Repeat exactly the lines from the line with "Write a USD" to the line with "cam.CreateExposureAttr(0.52)", including both, and leave out any pictures.

◆ **Data provided**:

==================================================

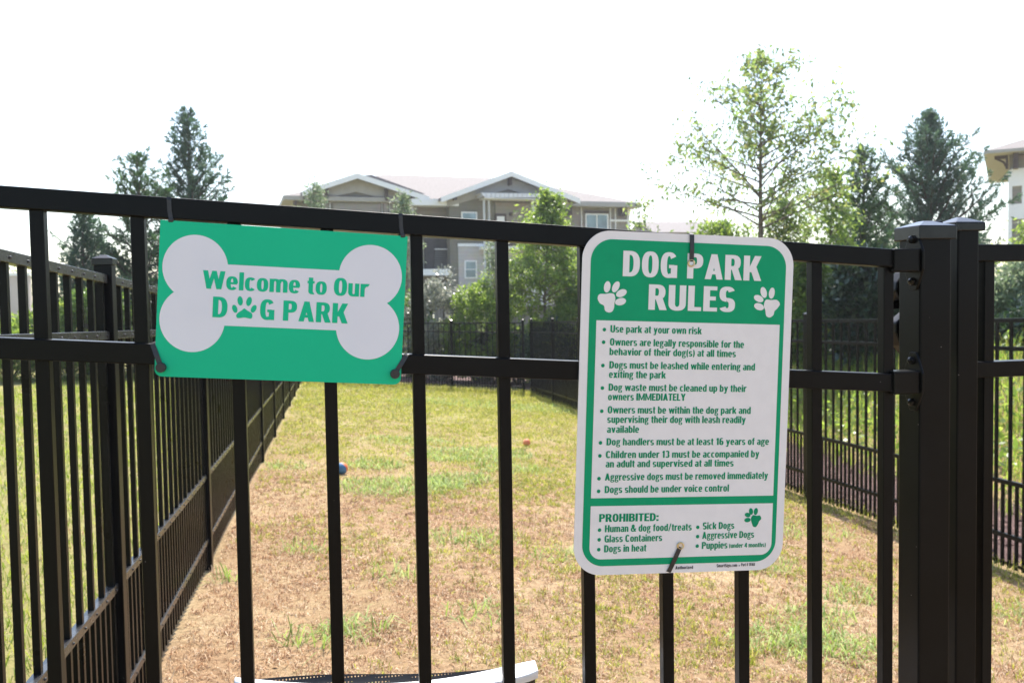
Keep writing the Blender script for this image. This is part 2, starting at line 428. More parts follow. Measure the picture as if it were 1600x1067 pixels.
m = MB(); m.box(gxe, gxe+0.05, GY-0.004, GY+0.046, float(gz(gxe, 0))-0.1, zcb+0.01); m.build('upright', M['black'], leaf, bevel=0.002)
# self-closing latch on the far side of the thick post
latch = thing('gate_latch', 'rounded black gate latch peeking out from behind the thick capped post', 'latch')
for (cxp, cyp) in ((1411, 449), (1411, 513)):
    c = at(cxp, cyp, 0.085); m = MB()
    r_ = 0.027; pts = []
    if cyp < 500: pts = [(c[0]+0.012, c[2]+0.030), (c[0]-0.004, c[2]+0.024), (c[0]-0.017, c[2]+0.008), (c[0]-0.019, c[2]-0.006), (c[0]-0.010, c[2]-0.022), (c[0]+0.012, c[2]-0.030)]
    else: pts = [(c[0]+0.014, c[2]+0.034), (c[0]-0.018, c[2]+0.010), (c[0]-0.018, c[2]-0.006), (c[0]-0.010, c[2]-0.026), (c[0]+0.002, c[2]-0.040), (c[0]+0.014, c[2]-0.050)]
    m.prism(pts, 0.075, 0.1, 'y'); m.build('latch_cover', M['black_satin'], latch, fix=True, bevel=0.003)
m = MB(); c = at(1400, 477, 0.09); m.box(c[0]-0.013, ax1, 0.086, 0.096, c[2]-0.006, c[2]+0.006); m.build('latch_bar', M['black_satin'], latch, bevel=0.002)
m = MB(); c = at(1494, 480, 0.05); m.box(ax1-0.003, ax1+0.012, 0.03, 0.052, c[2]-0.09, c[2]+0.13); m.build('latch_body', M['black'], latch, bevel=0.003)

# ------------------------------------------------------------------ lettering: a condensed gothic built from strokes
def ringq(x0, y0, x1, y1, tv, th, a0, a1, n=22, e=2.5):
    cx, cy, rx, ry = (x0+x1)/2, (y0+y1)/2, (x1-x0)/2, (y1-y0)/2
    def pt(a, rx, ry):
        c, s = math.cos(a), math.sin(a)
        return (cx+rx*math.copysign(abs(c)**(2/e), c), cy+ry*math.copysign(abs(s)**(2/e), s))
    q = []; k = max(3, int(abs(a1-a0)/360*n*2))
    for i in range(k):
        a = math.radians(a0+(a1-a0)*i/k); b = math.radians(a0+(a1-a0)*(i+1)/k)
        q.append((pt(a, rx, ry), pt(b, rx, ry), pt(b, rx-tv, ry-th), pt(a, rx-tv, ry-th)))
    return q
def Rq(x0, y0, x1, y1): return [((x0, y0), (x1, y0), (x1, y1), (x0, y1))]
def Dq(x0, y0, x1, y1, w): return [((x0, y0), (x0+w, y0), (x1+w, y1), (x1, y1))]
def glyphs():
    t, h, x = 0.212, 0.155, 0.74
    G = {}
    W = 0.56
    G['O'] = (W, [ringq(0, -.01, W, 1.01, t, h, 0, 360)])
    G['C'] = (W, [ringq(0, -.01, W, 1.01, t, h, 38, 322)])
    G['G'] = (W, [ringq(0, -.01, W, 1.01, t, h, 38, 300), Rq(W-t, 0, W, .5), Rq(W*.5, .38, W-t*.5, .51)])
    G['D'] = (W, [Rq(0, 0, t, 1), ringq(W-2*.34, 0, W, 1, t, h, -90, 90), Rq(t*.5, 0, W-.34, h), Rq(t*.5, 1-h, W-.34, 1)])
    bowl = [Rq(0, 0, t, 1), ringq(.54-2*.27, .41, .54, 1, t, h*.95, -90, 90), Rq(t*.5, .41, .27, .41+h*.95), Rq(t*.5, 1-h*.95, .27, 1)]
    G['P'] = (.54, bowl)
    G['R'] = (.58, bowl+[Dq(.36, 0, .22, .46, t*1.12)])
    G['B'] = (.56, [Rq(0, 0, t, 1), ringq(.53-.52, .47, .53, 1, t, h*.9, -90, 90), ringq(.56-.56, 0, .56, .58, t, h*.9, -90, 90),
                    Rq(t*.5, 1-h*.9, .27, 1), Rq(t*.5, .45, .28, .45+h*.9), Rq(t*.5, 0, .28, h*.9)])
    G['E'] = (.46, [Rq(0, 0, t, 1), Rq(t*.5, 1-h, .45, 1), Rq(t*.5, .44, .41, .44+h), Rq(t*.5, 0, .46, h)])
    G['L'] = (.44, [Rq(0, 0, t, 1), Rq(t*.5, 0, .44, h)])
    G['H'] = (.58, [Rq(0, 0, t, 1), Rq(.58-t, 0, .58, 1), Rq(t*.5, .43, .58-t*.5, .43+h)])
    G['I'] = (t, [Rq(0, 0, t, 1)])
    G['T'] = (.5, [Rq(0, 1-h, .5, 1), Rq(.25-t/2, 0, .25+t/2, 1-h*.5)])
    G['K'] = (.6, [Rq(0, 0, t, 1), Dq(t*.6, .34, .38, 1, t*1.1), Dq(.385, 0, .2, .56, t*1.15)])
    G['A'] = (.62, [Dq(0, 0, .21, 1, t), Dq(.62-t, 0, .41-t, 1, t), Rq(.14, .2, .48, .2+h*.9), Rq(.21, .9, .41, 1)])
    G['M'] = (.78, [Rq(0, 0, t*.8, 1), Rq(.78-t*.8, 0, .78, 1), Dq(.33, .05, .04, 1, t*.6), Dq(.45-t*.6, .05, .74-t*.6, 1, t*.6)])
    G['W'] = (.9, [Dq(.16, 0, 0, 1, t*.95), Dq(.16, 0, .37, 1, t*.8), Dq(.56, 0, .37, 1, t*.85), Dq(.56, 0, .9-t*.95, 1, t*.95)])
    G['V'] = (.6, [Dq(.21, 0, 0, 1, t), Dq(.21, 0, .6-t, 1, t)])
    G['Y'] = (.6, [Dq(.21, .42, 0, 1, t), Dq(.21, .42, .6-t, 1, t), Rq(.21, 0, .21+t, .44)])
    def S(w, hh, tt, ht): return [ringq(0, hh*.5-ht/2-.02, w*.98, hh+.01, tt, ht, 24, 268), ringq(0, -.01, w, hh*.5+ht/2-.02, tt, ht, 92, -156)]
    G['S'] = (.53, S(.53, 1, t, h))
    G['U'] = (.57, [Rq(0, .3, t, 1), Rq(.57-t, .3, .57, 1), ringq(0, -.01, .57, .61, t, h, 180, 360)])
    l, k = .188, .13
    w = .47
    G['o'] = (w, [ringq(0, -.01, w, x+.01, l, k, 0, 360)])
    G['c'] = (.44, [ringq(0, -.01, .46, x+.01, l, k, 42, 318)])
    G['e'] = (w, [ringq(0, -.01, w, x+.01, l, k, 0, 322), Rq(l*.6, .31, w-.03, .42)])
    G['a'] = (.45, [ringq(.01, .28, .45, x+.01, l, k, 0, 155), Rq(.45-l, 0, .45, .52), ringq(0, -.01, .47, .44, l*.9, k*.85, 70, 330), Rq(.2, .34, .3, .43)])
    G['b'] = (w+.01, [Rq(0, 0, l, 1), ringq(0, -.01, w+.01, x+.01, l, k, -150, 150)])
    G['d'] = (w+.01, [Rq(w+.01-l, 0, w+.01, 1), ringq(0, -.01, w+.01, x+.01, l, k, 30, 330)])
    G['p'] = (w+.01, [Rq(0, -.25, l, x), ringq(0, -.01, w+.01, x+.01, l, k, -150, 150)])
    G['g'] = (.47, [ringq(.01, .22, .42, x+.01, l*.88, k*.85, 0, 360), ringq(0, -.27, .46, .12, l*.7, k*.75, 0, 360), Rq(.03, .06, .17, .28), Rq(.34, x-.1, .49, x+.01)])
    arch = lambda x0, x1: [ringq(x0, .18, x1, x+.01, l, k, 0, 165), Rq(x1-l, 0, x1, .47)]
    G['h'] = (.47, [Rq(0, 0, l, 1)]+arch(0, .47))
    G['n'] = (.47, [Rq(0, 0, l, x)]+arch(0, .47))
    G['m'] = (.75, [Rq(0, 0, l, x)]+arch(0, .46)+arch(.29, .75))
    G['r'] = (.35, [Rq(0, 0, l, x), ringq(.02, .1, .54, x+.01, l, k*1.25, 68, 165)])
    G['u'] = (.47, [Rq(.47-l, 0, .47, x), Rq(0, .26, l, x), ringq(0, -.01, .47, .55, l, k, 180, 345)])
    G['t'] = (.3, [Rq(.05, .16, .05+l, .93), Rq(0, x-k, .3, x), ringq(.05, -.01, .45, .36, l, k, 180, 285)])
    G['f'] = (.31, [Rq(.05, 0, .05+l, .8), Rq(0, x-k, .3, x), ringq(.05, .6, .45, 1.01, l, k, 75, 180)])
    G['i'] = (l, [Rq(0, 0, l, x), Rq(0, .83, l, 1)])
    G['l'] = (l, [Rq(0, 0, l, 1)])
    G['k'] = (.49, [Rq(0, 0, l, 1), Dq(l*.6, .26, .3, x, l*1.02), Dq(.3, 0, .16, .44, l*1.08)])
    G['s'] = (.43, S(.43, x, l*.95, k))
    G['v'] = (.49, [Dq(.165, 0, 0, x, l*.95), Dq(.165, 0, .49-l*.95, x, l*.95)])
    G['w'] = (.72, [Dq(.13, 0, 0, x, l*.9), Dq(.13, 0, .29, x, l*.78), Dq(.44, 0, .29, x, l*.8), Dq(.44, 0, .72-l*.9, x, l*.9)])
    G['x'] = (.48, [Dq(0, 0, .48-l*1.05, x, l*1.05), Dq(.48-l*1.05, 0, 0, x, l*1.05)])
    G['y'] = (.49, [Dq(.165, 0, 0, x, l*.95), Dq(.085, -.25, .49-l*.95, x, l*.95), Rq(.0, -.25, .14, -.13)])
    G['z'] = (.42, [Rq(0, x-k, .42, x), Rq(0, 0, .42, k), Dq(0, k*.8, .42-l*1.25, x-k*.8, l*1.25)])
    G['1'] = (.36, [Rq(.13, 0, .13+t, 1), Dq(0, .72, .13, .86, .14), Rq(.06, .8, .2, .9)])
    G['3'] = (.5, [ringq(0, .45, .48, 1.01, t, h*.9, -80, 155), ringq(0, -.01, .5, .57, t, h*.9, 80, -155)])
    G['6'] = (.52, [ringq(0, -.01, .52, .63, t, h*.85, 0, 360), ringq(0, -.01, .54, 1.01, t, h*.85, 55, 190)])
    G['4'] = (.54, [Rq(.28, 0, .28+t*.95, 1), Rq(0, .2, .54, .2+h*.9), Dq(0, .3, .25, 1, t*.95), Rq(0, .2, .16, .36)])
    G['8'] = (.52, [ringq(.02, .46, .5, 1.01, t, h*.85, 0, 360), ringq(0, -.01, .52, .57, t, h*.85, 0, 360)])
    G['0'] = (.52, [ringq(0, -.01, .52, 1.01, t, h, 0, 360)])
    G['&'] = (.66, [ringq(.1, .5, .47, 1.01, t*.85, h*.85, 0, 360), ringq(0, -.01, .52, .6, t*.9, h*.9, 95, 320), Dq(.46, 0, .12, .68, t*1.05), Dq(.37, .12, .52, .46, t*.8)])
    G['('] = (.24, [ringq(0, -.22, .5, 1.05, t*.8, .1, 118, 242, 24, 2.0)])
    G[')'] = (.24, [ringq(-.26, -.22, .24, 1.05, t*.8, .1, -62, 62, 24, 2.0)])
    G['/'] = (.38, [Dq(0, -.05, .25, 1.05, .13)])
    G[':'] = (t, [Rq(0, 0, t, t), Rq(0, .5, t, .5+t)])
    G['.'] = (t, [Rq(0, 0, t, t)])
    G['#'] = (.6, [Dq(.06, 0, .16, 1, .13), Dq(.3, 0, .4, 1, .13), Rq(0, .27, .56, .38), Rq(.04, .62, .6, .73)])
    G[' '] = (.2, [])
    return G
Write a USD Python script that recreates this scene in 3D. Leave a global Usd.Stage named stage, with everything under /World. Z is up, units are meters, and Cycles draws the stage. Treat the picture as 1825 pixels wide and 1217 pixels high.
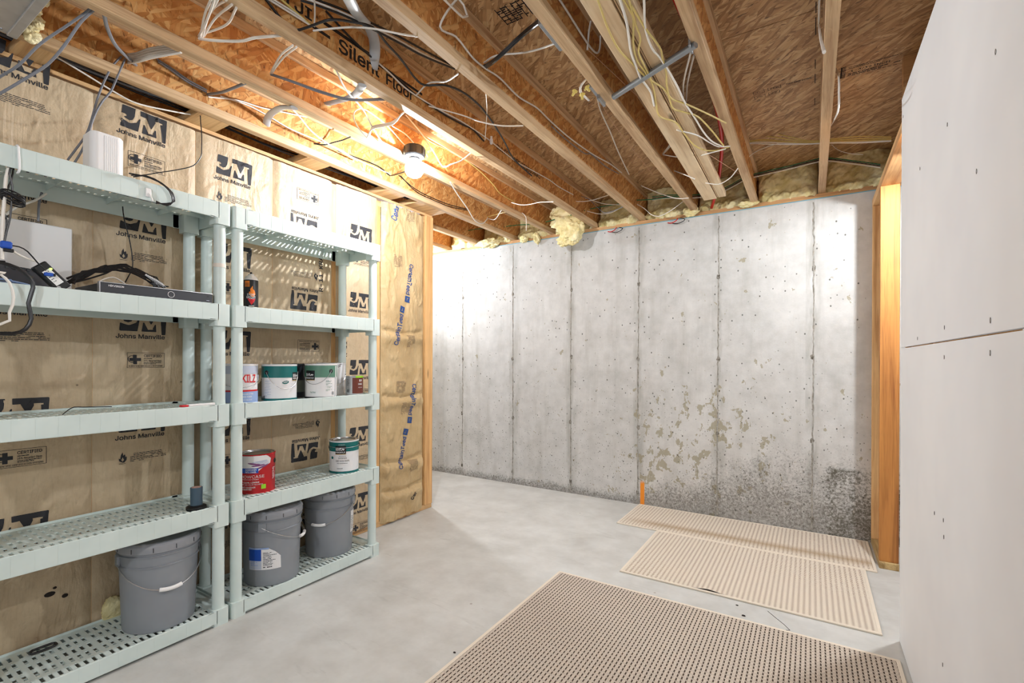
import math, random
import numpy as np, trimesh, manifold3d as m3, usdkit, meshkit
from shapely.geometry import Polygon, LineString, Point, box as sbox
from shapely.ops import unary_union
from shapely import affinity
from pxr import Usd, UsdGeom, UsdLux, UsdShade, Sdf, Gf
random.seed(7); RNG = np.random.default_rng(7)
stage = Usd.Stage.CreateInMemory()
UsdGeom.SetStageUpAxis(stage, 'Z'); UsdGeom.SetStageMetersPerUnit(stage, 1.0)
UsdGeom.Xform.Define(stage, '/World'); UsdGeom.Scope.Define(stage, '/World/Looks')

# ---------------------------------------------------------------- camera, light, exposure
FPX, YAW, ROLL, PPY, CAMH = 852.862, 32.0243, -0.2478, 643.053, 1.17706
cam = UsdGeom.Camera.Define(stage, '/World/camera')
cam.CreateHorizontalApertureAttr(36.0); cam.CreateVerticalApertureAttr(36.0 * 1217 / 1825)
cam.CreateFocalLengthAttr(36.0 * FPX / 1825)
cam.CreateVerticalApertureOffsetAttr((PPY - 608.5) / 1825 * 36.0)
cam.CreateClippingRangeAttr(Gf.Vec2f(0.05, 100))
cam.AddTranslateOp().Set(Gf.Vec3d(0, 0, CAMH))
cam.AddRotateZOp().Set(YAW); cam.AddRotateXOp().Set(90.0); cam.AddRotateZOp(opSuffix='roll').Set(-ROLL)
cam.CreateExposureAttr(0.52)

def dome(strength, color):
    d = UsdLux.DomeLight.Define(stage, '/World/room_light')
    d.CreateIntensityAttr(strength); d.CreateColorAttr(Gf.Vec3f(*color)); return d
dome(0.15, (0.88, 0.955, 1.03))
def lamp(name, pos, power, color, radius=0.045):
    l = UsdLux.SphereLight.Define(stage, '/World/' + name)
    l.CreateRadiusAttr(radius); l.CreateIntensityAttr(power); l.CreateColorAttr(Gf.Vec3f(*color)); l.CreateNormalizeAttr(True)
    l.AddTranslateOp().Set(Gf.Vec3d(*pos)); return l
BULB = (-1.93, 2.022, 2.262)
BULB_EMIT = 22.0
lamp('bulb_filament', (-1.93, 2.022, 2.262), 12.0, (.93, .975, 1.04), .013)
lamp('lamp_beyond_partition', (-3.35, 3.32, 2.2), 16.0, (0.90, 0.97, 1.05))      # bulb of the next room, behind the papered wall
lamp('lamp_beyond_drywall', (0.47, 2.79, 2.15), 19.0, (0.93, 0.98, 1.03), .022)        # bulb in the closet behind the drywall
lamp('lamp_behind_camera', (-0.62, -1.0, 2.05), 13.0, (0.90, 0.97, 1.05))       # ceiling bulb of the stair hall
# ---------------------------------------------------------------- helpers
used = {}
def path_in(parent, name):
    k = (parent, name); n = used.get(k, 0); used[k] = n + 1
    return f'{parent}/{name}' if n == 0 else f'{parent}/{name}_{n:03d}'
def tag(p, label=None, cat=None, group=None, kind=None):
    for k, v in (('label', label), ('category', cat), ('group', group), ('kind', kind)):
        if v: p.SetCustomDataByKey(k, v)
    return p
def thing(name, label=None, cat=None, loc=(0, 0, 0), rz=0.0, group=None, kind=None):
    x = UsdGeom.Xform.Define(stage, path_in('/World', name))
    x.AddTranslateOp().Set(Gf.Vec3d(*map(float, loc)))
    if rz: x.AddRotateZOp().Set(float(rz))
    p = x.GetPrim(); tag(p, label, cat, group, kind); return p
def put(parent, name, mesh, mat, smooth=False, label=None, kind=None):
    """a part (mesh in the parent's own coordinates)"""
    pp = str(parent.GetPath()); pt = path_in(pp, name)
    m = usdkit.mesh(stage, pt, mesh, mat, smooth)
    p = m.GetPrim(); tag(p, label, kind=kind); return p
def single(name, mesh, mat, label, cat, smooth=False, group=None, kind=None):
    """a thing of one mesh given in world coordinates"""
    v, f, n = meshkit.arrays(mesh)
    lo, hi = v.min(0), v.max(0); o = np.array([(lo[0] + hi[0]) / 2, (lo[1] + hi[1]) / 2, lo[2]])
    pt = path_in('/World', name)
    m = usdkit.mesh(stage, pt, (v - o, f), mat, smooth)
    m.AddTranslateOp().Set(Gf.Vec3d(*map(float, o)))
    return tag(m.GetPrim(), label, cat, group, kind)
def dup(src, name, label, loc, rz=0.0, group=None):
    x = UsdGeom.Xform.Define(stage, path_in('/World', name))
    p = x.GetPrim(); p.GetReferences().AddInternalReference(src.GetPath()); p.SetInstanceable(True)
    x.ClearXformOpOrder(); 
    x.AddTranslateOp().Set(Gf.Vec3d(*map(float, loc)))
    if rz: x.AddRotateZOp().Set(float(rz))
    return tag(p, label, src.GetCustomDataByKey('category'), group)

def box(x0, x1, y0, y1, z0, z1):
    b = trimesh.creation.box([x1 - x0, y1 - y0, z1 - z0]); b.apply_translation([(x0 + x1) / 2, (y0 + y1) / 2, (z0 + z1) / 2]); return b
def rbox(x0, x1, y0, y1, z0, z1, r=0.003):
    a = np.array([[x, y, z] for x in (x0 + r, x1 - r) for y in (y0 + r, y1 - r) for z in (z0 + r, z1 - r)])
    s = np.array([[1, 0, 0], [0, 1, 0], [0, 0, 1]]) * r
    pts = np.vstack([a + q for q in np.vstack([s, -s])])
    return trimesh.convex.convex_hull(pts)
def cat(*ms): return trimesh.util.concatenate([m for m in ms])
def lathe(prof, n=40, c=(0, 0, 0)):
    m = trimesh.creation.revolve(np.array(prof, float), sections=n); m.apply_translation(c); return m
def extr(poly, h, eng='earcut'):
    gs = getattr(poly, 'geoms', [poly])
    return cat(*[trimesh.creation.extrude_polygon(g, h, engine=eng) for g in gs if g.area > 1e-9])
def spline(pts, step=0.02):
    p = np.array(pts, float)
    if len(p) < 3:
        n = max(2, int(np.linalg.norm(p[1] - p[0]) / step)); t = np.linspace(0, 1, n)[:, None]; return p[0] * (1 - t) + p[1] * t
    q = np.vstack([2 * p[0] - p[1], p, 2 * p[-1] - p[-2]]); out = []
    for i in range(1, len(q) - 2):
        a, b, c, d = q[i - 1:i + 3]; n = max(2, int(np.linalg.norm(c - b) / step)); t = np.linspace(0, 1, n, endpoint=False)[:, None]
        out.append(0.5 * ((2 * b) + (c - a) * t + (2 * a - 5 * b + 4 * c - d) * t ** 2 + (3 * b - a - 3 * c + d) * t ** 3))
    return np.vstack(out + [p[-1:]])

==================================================

◆ **The solution**:
Write a USD Python script that recreates this scene in 3D. Leave a global Usd.Stage named stage, with everything under /World. Z is up, units are meters, and Cycles draws the stage. Treat the picture as 1825 pixels wide and 1217 pixels high.
import math, random
import numpy as np, trimesh, manifold3d as m3, usdkit, meshkit
from shapely.geometry import Polygon, LineString, Point, box as sbox
from shapely.ops import unary_union
from shapely import affinity
from pxr import Usd, UsdGeom, UsdLux, UsdShade, Sdf, Gf
random.seed(7); RNG = np.random.default_rng(7)
stage = Usd.Stage.CreateInMemory()
UsdGeom.SetStageUpAxis(stage, 'Z'); UsdGeom.SetStageMetersPerUnit(stage, 1.0)
UsdGeom.Xform.Define(stage, '/World'); UsdGeom.Scope.Define(stage, '/World/Looks')

# ---------------------------------------------------------------- camera, light, exposure
FPX, YAW, ROLL, PPY, CAMH = 852.862, 32.0243, -0.2478, 643.053, 1.17706
cam = UsdGeom.Camera.Define(stage, '/World/camera')
cam.CreateHorizontalApertureAttr(36.0); cam.CreateVerticalApertureAttr(36.0 * 1217 / 1825)
cam.CreateFocalLengthAttr(36.0 * FPX / 1825)
cam.CreateVerticalApertureOffsetAttr((PPY - 608.5) / 1825 * 36.0)
cam.CreateClippingRangeAttr(Gf.Vec2f(0.05, 100))
cam.AddTranslateOp().Set(Gf.Vec3d(0, 0, CAMH))
cam.AddRotateZOp().Set(YAW); cam.AddRotateXOp().Set(90.0); cam.AddRotateZOp(opSuffix='roll').Set(-ROLL)
cam.CreateExposureAttr(0.52)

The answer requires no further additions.